Tüm bu Küzey Avrupa ırkı kadınlarını incelerden dikkatimi yemek öncesi içtikleri bir içki  çekti. ( Bak şimdi nerden nereye?) . Aynı şekilde bizim Nünü'de koştura koştura geldi Cenevre'den "Yav bir kokteyl içtim harika!  Duty free deki adamlara sora sora menşeini de buldum, Creme de Cassis." Kokteylin adıysa üstaddan geldi haliylen "Kir  Royal".  Bir de ekledi, "Creme De Cassis,   Avrupa'da gümrük birliğinin yani serbest mal dolaşımının yapılmasını sağlayan ilk Avrupa Adalet Mahkemesi kararına konu olma ünvanına sahip."  Şöyle ki; 1979 da Alman bir firma Fransa'da  yüz yıllardır imal edilen bu tatlı kuş üzmü likörünü ( ilk keşişler tarafından yapılmaya başlanmış) Almanya'ya ithal etmek istediklerinde  Almanya bu likörün alkol oranının  kendi mevzuatlarınde ne  yüksek alkollü içeçek ne de düşük alkollü içeçek tarifesine uymadığından bahisle ithalatı reddetmiş.  Bunun üzerine konuyu üşenmeyip Avrupa Mahkemesine taşıyan firma ilk Avrupa içindeki sebest ticaretin adımının atılmasını yarayan kararı almış. İşte bu ünlü likörü kadehe 1/4 oranında kadehe koyup 3/4 oranında da üstüne şampanya ekledinizmi oldu size Kir Royal.  Ama Nünü konuyu basitleştirip ( şampanya her daim buzdolabınız da olmayabilir :)  şampanya yerine bunu beyaz şarapla ikram etti bize. Ben de bir akşam aynı  seyi içine birazcık  soda  ekleyerek yaptım. İşte  size çakma Kir Royal! 
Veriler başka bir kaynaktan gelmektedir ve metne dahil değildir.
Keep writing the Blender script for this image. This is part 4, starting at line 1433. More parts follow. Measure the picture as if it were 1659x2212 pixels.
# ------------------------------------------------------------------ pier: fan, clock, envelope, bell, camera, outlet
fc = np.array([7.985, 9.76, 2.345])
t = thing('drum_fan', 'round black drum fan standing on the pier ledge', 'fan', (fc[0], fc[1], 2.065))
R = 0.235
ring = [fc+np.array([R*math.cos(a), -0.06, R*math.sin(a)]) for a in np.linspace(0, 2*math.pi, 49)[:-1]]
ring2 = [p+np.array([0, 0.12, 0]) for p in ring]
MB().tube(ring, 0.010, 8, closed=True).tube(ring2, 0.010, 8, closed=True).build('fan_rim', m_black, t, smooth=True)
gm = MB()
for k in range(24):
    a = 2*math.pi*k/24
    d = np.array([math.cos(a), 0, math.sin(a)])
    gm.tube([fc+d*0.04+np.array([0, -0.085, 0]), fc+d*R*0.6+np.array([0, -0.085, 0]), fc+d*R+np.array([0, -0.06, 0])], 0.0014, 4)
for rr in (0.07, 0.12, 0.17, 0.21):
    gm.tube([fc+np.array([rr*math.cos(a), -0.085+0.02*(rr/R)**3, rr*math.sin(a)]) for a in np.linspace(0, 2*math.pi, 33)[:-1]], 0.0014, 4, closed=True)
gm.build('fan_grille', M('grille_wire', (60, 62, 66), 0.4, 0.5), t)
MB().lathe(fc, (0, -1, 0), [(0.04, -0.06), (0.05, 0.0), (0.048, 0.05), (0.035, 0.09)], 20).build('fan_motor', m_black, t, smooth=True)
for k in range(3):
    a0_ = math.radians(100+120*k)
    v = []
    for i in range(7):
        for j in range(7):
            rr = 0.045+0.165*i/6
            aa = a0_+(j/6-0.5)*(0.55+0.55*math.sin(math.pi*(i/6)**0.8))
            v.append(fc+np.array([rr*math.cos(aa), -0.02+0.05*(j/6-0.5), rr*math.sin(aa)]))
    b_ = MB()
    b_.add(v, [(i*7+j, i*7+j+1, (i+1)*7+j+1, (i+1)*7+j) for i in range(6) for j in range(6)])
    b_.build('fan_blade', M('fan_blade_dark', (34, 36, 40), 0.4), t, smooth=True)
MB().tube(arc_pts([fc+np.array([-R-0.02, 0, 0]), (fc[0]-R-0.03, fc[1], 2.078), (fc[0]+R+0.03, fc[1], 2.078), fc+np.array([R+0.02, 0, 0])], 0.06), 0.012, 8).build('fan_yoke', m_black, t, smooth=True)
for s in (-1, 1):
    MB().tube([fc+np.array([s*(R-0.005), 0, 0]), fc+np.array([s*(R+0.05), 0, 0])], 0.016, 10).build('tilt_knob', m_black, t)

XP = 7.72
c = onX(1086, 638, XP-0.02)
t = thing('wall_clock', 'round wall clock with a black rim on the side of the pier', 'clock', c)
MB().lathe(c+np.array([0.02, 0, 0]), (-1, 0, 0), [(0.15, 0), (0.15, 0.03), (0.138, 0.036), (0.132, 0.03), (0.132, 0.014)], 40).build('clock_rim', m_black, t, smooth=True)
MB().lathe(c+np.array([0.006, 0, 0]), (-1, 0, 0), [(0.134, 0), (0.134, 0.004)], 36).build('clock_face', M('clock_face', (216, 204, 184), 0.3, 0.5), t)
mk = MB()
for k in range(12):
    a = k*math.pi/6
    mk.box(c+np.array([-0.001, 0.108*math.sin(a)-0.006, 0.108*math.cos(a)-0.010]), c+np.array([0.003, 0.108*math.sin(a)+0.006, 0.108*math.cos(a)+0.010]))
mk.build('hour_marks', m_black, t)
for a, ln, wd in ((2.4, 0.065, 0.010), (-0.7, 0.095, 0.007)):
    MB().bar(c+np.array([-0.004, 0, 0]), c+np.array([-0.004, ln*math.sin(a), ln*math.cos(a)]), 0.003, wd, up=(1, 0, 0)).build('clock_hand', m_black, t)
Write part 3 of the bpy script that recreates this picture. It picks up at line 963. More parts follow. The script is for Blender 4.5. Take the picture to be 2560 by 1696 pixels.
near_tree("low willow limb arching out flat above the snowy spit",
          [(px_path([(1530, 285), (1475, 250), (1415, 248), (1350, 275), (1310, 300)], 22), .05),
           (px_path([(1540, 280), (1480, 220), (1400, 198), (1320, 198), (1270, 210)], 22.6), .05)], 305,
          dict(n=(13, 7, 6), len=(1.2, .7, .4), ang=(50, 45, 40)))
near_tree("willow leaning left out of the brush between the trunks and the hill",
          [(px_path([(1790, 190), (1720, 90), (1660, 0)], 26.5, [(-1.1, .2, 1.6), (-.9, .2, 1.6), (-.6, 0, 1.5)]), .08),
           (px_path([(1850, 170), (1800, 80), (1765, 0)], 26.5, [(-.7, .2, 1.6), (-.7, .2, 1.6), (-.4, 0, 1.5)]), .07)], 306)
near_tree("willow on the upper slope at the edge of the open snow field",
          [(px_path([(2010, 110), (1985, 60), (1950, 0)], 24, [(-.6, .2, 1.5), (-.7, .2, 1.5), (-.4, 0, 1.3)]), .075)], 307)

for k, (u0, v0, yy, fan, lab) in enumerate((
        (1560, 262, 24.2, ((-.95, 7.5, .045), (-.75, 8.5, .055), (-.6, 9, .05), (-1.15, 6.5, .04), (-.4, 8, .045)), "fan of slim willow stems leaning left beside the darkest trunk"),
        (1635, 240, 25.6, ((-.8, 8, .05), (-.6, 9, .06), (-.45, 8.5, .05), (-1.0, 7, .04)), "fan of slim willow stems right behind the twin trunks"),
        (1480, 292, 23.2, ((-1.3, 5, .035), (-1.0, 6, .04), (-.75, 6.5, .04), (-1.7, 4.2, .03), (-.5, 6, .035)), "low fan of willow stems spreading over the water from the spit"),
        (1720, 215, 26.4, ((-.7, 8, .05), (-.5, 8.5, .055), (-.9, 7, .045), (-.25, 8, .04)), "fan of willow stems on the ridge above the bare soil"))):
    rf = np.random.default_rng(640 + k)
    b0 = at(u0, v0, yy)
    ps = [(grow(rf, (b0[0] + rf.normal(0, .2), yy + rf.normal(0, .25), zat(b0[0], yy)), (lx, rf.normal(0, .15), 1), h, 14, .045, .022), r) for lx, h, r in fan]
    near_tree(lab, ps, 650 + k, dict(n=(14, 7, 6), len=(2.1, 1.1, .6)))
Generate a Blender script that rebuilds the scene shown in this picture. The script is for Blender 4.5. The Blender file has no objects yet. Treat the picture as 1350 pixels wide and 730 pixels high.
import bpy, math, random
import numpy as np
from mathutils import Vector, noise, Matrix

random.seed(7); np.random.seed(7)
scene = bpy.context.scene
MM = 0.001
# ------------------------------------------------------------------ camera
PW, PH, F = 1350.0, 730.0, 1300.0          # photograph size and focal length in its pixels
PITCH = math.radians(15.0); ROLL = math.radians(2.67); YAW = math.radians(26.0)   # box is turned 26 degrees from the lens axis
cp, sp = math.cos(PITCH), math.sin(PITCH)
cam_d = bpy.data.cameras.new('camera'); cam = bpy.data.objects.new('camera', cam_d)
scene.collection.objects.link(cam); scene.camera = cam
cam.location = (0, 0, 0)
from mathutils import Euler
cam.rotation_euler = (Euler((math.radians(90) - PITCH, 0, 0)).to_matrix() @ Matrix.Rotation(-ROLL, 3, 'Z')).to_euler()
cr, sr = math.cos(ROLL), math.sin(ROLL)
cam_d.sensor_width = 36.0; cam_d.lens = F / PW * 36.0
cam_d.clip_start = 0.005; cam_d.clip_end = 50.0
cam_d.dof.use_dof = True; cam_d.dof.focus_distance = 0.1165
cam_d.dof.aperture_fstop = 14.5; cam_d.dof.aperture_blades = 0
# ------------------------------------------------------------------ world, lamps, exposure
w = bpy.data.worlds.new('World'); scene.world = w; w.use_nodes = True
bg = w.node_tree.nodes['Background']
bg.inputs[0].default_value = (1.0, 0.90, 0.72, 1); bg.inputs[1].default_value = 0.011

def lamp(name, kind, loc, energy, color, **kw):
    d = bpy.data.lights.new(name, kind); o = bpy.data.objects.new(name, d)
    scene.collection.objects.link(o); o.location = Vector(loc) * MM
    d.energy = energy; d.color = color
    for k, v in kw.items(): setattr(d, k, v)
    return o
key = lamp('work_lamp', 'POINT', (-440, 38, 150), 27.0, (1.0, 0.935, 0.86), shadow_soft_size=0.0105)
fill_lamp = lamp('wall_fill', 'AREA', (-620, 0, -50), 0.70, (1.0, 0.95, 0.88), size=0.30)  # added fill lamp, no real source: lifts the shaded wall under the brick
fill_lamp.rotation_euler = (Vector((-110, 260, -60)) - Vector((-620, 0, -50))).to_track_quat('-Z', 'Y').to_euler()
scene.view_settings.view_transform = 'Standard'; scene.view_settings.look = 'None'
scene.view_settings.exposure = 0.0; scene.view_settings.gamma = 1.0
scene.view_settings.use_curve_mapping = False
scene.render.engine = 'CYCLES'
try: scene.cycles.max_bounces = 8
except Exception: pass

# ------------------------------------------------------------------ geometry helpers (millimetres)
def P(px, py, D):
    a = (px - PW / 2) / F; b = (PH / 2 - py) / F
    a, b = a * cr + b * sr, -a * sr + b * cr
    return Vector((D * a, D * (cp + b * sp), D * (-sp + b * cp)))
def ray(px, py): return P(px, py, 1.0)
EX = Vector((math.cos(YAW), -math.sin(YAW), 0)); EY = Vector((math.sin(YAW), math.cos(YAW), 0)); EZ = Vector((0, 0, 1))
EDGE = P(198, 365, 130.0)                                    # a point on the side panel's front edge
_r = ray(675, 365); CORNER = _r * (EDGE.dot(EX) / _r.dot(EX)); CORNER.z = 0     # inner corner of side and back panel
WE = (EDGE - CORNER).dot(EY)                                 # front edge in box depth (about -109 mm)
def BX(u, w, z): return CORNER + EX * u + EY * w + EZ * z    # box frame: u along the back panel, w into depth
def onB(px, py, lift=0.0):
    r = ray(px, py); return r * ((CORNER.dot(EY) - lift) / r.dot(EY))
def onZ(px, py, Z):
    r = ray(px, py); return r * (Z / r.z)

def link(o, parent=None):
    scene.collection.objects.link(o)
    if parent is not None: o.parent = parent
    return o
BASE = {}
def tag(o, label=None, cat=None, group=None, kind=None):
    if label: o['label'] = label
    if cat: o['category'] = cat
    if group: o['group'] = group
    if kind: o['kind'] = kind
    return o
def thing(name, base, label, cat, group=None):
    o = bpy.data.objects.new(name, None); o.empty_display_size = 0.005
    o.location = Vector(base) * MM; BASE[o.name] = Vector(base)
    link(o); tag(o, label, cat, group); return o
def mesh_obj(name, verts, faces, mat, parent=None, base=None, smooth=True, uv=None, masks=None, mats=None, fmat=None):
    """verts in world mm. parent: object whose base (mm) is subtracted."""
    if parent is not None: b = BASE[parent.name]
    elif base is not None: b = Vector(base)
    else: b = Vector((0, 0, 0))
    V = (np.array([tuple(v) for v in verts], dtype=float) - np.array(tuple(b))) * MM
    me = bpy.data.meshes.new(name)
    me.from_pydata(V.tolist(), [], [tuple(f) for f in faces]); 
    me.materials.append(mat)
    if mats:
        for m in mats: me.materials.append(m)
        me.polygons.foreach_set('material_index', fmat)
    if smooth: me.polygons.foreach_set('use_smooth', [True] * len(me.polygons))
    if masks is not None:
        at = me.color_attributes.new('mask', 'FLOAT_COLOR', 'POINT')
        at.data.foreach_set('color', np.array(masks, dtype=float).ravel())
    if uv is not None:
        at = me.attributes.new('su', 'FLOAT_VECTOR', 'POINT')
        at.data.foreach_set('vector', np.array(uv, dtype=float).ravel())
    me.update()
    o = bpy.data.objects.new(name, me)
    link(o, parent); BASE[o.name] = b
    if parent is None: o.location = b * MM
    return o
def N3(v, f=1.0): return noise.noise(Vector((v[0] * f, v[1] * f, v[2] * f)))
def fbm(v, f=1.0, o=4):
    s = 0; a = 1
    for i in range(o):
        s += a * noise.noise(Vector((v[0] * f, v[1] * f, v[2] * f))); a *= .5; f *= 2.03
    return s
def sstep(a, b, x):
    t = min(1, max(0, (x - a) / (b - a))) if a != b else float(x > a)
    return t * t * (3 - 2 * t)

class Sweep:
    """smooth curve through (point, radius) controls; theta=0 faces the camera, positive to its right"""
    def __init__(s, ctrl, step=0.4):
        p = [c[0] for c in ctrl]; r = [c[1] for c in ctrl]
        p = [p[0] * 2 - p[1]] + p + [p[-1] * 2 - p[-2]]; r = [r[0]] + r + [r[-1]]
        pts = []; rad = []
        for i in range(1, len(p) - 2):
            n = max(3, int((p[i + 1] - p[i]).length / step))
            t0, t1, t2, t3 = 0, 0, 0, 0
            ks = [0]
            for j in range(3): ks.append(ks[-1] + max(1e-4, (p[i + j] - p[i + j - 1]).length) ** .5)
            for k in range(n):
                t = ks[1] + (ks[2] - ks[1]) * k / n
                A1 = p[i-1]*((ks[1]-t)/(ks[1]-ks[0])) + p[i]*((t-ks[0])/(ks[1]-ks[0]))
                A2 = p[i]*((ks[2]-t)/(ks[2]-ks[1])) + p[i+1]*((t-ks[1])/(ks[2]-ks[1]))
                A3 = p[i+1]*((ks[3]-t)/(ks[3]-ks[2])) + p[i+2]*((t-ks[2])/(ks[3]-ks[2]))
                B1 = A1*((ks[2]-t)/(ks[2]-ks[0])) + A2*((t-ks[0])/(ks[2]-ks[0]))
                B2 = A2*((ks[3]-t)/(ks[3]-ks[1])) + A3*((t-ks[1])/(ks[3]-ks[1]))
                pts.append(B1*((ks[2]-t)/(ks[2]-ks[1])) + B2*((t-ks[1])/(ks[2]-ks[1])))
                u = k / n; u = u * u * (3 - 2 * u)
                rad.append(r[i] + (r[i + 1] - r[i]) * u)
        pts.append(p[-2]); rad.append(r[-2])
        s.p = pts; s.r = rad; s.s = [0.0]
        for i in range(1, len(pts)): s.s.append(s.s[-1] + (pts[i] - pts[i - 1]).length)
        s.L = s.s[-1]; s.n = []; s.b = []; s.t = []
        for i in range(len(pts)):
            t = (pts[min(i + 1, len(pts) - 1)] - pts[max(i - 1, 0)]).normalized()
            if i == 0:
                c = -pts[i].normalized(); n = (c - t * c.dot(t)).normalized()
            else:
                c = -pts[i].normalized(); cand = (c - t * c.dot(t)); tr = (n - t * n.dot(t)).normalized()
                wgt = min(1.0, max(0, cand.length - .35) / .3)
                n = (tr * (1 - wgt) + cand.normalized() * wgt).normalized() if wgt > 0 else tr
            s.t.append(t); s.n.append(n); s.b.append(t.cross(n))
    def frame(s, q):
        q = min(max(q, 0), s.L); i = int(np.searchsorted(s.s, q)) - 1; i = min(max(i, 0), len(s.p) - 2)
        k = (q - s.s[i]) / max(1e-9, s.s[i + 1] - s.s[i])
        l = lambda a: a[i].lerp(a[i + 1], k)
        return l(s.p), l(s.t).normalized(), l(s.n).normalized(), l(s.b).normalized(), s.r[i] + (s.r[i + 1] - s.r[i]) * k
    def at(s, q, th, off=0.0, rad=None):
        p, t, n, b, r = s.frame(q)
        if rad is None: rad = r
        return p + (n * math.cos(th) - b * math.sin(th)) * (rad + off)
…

2012 değişim yılı!  Kimi diyor Kova yılı, kimi diyorki Astek takvimindeki döngünün  bittiği yıl, kimi de diyor ki sıfır noktasına geçiş dönemi Her ne olursa olsun bana hepsi artık insaniyet için  biraz değişme vaktinin geldiğinin  gösteriyor. Mesala finansal olarak müthiş bir krizin geldiği söyleniyor, iklim zaten ayvayı yiyor gün be gün...  Bize Tanrı bence artık bu maddiyat ve şekil üstüne kurulmuş dünyadan biraz  gözlerimizi kendimize, içimize,  kalbimize çevirmemiz gerektiğine işaret ediyor. Ben buna hatta  bir slogan bir geliştirdim " Back to Basics" . Karmaşık düzenden ve acaip savunma mekanizmalarından sıyrılıp en basit ahlak kurallarına dönmenin vakti geldi geçiyor.  Yalan söyleme (dürüst ol), haram yeme (çalma), israfa kaçma, sözlerini tut yani sadık ol ve bence en önemlisi kimsenin hakkına göz koyma.  Bu yılbaşı biz Kir Royale'lerimizi değişime kaldıracağız! Herkese iyi Yıllar!